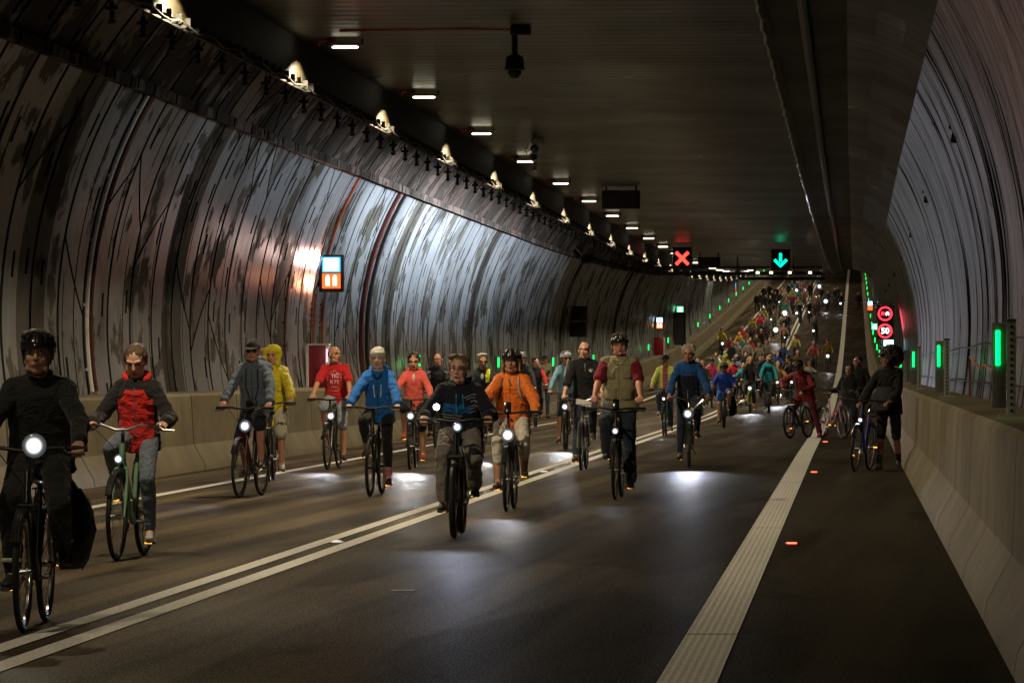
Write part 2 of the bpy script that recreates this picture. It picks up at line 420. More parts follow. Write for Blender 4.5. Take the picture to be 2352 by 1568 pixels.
def paintmat(name, col, ribs=0):
    m = NT(name); u, v = m.uv()
    g = m.noise(m.vec(m.M('MULTIPLY', u, 9), m.M('MULTIPLY', v, 40)), 1, 4, .7)
    b = m.noise(m.vec(m.M('MULTIPLY', u, .5), m.M('MULTIPLY', v, 3)), 1, 3, .6)
    c = m.mix(m.ramp(g, [(.38, 0.0), (.62, 1.0)]), C3([x*.74 for x in col]), C3(col))
    c = m.mix(m.M('MULTIPLY', b, .2), c, C3([x*.5 for x in col])); h = g
    if ribs:
        s = m.M('SINE', m.M('MULTIPLY', v, 2*math.pi*ribs)); h = m.M('ADD', m.M('MULTIPLY', s, .5), g)
        c = m.mix(m.M('MULTIPLY', m.M('GREATER_THAN', m.M('ADD', m.M('MULTIPLY', g, .8), s), .9), .22), c, C3([x*.45 for x in col]))
        d = m.M('LESS_THAN', m.M('ABSOLUTE', m.M('SUBTRACT', m.M('FRACT', m.M('DIVIDE', u, 17.3)), .5)), .004)
        c = m.mix(m.M('MULTIPLY', d, .5), c, C3((.07, .065, .05)))
    m.set(Base_Color=c, Roughness=.75); m.b.inputs['Specular IOR Level'].default_value = 0.0; m.bump(h, .35, .006)
    return m.m
PAINT = paintmat('road_paint', (.85, .84, .80)); PAINTR = paintmat('ribbed_road_paint', (.85, .84, .80), 24)

sweep('road', [(-9.62, 0), (-8.3, 0), (-6, 0), (-4.4, 0), (-2.5, 0), (-.8, 0), (.9, 0)], DS, [ROAD], 'structure')
DSL = frange(D0, 626, 2.0)
for nm, a, b, mm in (('edge_line', -8.32, -8.16, PAINT), ('centre_line', -4.66, -4.52, PAINT), ('centre_line', -4.38, -4.23, PAINT), ('edge_line', -.93, -.64, PAINTR)):
    sweep(nm, [(a, .006), (b, .006)], DSL, [mm], 'structure', flip=False)
# the short transverse mark and two small paint ticks
# --- barriers with toe profile
lb = sweep('concrete_barrier', [(-9.6, 0), (-9.62, .1), (-9.78, .38), (-9.82, 1.10), (-9.86, 1.14), (-10.35, 1.16)], DS, [BARR],
      label='long pale concrete barrier along the left lane, behind the riders', cat='barrier')
rb = sweep('concrete_barrier', [(1.75, 1.16), (1.04, 1.14), (1.0, 1.10), (.97, .40), (.82, .12), (.8, 0)], DS, [BARR],
      label='smooth concrete barrier along the right edge, carrying the green light posts', cat='barrier')
# buttress blocks on the right barrier's toe
def wallprof(side, z0, z1, n, rad=RAD):
    out = []
    for i in range(n+1):
        z = z0+(z1-z0)*i/n; dx = math.sqrt(max(0, rad*rad-(z-CZC)**2)); out.append((CXC+side*dx, z))
    return out
dark_rings = {56, 68, 100, 122, 160, 206, 240, 286, 330, 372}
def wl_mi(i, k):
    d = DS[i]; return 1 if any(abs(d-r) < .9 for r in dark_rings) else 0
profL = wallprof(-1, 1.15, 5.22, 18)
wl = sweep('tunnel_wall', profL, DS, [WALL, BARE], label='curved grey-white left tunnel wall with dark slots and worn paint, brightly lit at the top', cat='wall', mi=wl_mi)
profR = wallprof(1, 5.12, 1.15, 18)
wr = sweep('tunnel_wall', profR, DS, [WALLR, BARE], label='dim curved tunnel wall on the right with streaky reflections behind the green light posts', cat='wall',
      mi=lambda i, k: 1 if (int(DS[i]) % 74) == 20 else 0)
# bare lining above the left wall's paint, with a ledge
pl = [(-9.36, 5.22), (-9.36, 5.34), (-9.5, 5.36)] + [p for p in wallprof(-1, 5.38, 7.2, 8, 6.05)] + [(-6.8, 7.6)]
sweep('upper_lining', [(-9.55, 5.22), (-9.38, 5.20)] + pl[1:], DS, [LINING], label='bare reddish concrete lining above the left wall, between its ledge and the cable tray', cat='lining')
# ceiling slab: underside, left downstand, right chamfers
profC = [(-6.75, 7.6), (-6.75, 4.98), (-6.66, 4.98), (-6.66, 5.1), (-6.64, 5.5), (-5.0, 5.5), (-3.0, 5.5), (-.97, 5.5), (-.03, 5.5), (.30, 5.43), (.62, 5.30), (.98, 5.10), (1.35, 5.14)]
DOWN = concrete('downstand_concrete', (.017, .0138, .006), rough=.6)
rng = random.Random(5)
pan = {}
def cmi(i, k):
    if k <= 3: return 4
    if k <= 6: return 0
    if k == 7: return 1
    if (i//2, k) not in pan: pan[(i//2, k)] = rng.choice([2, 3, 2, 3, 3] if k > 8 else [2, 2, 2, 3, 2])
    return pan[(i//2, k)]
sweep('ceiling_slab', profC, DS, [CEIL, CEIL2, PANL, PAND, DOWN], label='low dark boarded ceiling slab over the road, with chequered panels on its right side', cat='ceiling', mi=cmi)
# end closure far up the slope
mb = MB(); 
mb.add([W(-12, 640, -1), W(4, 640, -1), W(4, 640, 9), W(-12, 640, 9)], [(0, 1, 2, 3)])
tag(mb.build('tunnel_end', plain('dark_end', (.02, .018, .015), .8)), 'dark far end of the tunnel beyond the crest', 'wall')

GALV = plain('galvanised_steel', (.45, .46, .46), .42, .8)
BLK = plain('black_plastic', (.006, .006, .0065), .5)
DGREY = plain('dark_grey_metal', (.035, .036, .038), .45, .3)
REDP = plain('red_plastic', (.55, .03, .015), .5)
ORNG = plain('orange_conduit', (.32, .06, .012), .5)
RUST = plain('red_brown_pipe', (.07, .012, .008), .5)
WHT = plain('white_metal', (.75, .75, .74), .4)

# --- cable trays
def ladder(mb, X, z, d0, d1, step, rung=True, sag=.03):
    ds = frange(d0, d1, step)
    for off in (0.0, .10):
        mb.tube([W(X+off, d, z + (sag*math.sin(i*1.9) if off else 0)) for i, d in enumerate(ds)], .012 if off else .02, 5)
    if rung:
        for i, d in enumerate(ds[:-1]):
            mb.box(W(X+.05, d, z+.04), (.12, .03, .10))
t = thing('cable_tray', 'long ladder cable tray hung below the edge of the left ceiling downstand, lit in patches', 'cable tray', W(-6.7, 30, 4.98))
def child(mb, name, mat, par, smooth=True):
    o = mb.build(name, mat, par, smooth); o.matrix_parent_inverse = Matrix.Translation(par.location).inverted() if par.rotation_euler.z == 0 else (Matrix.Translation(par.location) @ par.rotation_euler.to_matrix().to_4x4()).inverted(); return o
mb = MB(); ladder(mb, -6.72, 4.94, 28, 420, .62); child(mb, 'tray', plain('dull_steel', (.018, .018, .016), .7), t, False)
for k in range(70):
    d = 36+1.95*k; m2 = MB(); p = W(-7.15, d, 4.98)
    m2.tube([p+Vector((0, 0, .9)), p+Vector((0, 0, .08))], .008, 6); m2.tube([p+Vector((0, 0, .10)), p+Vector((0, 0, -.07))], .026, 8); m2.box(p+Vector((0, 0, .03)), (.125, .1, .04), bev=.01); m2.ell(p+Vector((0, 0, -.1)), (.045, .045, .03), seg=8, rings=4)
    child(m2, 'hanger', BLK, t)
t = thing('cable_tray', 'thin cable line under the ceiling slab on the right, catching small glints', 'cable tray', W(-.95, 30, 5.0))
mb = MB(); ds = frange(34, 300, .8)
mb.tube([W(-.97+.012*math.sin(i*2.3), d, 5.32+.02*math.sin(i*1.7)) for i, d in enumerate(ds)], .022, 5)
for i, d in enumerate(ds): mb.box(W(-.93, d, 5.40), (.05, .03, .22))
child(mb, 'cable', GALV, t, False)
mb = MB(); mb.tube([W(-.5, d, 5.40) for d in frange(30, 420, 2.0)], .06, 8)
tag(mb.build('ceiling_pipe', plain('dark_blue_pipe', (.012, .016, .03), .5)), 'dark pipe running under the ceiling slab right of the thin cable line', 'pipe')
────
* GIVEN REQUEST
Nothing but the lines from the one with "profR = wallprof(1, 5.12, 1.15, 18)" through the one with "wr = sweep('tunnel_wall', profR, DS, [WALLR, BARE], label='dim" should be retyped; include both and keep them exact.

* FINAL RESULT
profR = wallprof(1, 5.12, 1.15, 18)
wr = sweep('tunnel_wall', profR, DS, [WALLR, BARE], label='dim curved tunnel wall on the right with streaky reflections behind the green light posts', cat='wall',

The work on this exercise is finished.